Rivers We Cannot See, 2026
6 February – 5 April 2026, Artemara Gallery, London (Online)

The next time you stand on a beach at night, watching the moon's bright path across the water, and conscious of the moon-drawn tides, remember that the moon itself may have been born of a great tidal wave of earthly substance, torn off into space. And remember that if the moon was formed in this fashion, the event may have had much to do with shaping the ocean basins and the continents as we know them. Rachel Carson, The Sea Around Us.

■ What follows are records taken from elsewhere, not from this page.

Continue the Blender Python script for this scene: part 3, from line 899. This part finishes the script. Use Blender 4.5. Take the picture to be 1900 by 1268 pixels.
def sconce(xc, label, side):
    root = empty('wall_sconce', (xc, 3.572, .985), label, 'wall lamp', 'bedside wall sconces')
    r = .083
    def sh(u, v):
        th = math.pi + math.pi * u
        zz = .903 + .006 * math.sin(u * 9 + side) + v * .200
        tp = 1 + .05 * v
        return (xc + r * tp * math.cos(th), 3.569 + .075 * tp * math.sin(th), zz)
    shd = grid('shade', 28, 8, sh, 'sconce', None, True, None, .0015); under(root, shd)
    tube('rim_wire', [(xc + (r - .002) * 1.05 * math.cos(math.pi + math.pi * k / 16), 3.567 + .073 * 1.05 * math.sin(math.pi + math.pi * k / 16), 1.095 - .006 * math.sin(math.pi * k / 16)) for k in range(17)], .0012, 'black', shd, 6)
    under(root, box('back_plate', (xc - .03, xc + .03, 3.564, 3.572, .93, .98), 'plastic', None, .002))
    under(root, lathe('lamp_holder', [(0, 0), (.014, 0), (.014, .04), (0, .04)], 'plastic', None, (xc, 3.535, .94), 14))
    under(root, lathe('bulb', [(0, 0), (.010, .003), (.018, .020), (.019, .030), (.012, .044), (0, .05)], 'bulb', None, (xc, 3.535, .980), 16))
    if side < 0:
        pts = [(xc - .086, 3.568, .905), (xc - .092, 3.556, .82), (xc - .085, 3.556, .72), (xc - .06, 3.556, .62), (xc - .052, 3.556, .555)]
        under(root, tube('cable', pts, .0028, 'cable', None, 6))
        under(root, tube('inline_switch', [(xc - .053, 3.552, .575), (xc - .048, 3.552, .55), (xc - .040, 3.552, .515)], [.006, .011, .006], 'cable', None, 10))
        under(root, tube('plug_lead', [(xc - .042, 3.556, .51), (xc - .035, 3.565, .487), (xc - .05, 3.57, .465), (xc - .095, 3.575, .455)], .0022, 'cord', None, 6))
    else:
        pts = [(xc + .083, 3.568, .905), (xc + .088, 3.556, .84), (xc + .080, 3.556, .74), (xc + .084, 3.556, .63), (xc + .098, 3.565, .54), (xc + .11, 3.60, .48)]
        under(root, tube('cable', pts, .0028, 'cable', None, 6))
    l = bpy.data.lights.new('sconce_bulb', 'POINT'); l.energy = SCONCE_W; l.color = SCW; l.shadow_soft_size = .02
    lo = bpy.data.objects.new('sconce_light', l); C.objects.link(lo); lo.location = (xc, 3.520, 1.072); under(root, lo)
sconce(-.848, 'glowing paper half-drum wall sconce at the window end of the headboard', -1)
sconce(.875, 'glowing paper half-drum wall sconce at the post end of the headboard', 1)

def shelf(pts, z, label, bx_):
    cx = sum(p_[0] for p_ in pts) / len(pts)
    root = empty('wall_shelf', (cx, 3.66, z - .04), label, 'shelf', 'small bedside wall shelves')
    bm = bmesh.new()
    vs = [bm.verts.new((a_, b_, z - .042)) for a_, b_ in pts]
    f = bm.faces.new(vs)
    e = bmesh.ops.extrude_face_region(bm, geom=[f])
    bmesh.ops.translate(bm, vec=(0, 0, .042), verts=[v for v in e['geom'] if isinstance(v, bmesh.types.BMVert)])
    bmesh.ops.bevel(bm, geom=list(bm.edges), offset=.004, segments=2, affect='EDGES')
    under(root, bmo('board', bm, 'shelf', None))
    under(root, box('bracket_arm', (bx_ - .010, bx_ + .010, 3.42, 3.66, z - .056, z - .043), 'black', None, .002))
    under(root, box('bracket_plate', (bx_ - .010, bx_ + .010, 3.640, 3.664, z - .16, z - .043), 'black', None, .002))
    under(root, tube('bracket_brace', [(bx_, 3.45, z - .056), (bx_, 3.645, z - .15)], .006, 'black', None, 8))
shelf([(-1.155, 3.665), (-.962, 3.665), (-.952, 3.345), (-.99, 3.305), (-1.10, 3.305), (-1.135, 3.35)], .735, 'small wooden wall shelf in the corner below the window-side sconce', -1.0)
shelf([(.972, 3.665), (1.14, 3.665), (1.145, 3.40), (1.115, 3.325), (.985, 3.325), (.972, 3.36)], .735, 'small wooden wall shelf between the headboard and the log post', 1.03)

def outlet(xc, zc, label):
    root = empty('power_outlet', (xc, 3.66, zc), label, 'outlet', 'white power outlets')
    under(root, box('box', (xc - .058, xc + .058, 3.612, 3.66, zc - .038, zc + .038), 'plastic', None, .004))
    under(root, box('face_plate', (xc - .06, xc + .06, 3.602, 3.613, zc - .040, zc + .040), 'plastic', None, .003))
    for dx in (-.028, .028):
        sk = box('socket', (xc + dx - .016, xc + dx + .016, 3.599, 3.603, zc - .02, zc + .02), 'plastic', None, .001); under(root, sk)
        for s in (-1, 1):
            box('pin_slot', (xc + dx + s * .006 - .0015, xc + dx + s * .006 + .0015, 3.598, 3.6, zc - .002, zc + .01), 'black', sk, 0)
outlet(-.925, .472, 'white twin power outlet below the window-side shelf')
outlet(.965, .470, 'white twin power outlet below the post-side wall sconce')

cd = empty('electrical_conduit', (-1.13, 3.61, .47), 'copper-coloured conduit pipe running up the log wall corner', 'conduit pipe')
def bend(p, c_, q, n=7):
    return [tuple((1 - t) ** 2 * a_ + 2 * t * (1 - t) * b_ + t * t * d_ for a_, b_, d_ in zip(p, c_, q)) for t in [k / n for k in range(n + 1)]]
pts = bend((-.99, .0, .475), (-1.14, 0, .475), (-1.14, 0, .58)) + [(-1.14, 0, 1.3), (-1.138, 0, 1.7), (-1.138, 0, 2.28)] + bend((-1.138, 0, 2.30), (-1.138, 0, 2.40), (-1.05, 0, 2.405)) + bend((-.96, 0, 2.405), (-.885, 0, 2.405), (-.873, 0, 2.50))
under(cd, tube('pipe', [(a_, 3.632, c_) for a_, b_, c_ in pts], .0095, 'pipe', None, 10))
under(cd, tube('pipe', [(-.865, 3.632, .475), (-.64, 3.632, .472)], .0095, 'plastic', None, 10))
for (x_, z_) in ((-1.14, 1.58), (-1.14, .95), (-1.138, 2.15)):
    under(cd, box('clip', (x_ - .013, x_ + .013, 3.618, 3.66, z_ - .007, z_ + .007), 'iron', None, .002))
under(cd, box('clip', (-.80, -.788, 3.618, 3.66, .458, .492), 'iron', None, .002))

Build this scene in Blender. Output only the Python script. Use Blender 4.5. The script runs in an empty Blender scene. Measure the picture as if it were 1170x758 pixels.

For Rivers We Cannot See, Silke Weißbach brings together a series of abstract, colour field paintings produced over the last two years. The works unfold through sustained engagement with painting as a material, bodily, and sensory system. Her practice is shaped by a continued movement away from the studio and into direct encounters with watery environments. Over recent years, she has spent extended periods near coastlines and tidal terrains—by the Baltic Sea of her childhood, and later along the Pacific, Atlantic, and Indian Oceans. These journeys began as acts of departure, yet gradually revealed themselves as a form of return. What emerged was a coming home to modes of sensing and understanding formed early, before painting became a discipline and the studio a fixed site of production. Travel operates here as a condition of thought. Immersion in humidity, salt air, shifting light, and vegetation reactivates bodily memories that precede language. Walking through pine forests with resin warming in the sun, moving through mangroves and palms dense with moisture, sensing how different environments hold water and how the body adjusts almost instinctively. These encounters do not generate images. They produce material knowledge that later enters the work.

The studio becomes a permeable threshold: What is gathered outside—matter, scent, rhythm, sensation—returns and continues to transform within it. Materials, closely connected to the body and practices of care, form another basis of the paintings: collagen, hyaluronic acid, wax, aloe vera, spirulina, cochineal, soap, and plant residues. This combination of substances remains active. They bind, absorb, seep, and settle, allowing time to register physically within the surface. Water functions as a structuring force throughout the work. It shapes landscapes and circulates through bodies, linking interior and exterior systems. Within the paintings, these relations appear through viscosity, opacity, staining, and sedimentation. Layers accumulate slowly, forming topologies that hold moisture differently and retain traces of pressure, touch, and duration. Scale plays a central role in how the paintings are encountered. Large-format works unfold as atmospheric fields that orient the body in space, while smaller paintings invite proximity and sustained attention. Together, they establish a rhythm between immersion and intimacy.